久松さんにとっての有機野菜とは、「安全な」野菜ではなく「美味しい」野菜。
滋味のある(しみじみと美味しい)野菜づくりのためには、土づくりと健康な生育が不可欠であり、そのための手段の一つが有機栽培という位置づけです。
また、適した時期に適した品種を、鮮度よく届けることができることから、直販という形態を選択されたとのこと。「大きな家庭菜園」で多品種を栽培、配達し、「畑を丸ごと食べてもらう」のがコンセプト。
さらに、土づくりから販売まで、最後まで責任を持つことができるのも直販のメリットであり、一般流通のように、規格に縛られることも安売りの土俵に乗せられることもなく、無駄も少ないそうです。
講演の最後、まだモヤモヤしていて固まった考えではないけれども、と久松さんが話し始めました。
「本当の価値は機能性(美味しさ等)の外にあるのではないか」と。
「これどうよ!」と自慢できるものをきちんと作り、食べた人は「これ美味くない?」と深く満足して、回りにも勧めてくれる。それで経済的にも成り立つ。
このようなモデルに、農業が進むべき道のヒント、経済合理性から抜け出せる可能性があるのではないか、とのことです。
質疑応答では、会場から次々と手が挙がりました。それらに対する久松さんの回答。
hisamatu_3_convert_20121129232142.png 美味しい野菜を作る生産者は全国に何千といる。そのようになかで、久松農園の野菜ならと信頼し買ってくれるファン(共感してくれるお客様)を地道に増やしていくしかない。そのためには自分自身が目立つことも必要。
農業はマーケティング等の面でまだまだ甘いと思う。細かい話だが、名刺のデザインも、新しく雇用した若い女性からダサいと言われて作り直した。このようなものに金をかけている。
(注:写真の左は昨年9月に、右はこの日に頂いた名刺です。)
23時頃まで続いた懇親会にも最後までつき合って下さり、さらに色々と話を伺うことができました。

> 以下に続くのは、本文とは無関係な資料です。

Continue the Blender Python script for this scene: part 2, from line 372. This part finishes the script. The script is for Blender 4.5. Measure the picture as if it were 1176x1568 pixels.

前向きで、聞いている方が勇気づけられるような内容ばかりでしたが、昨年の原発事故直後は、いわゆる風評被害で3割も売上げが減り、本気で廃業を考えたそうです。
以上、スペースと筆力に限りがあり、久松さんの話のごく一部しか紹介できませんでした。そのパワーと、ちょっととんがった人柄も、とても表現し切れていません。
機会がありましたら、ぜひ、直接お話しを伺ってみて下さい。
あるいは、先日の講演会で二本松の菅野さんが強調されていたように、現場を訪ねて行くことも大事かもしれません。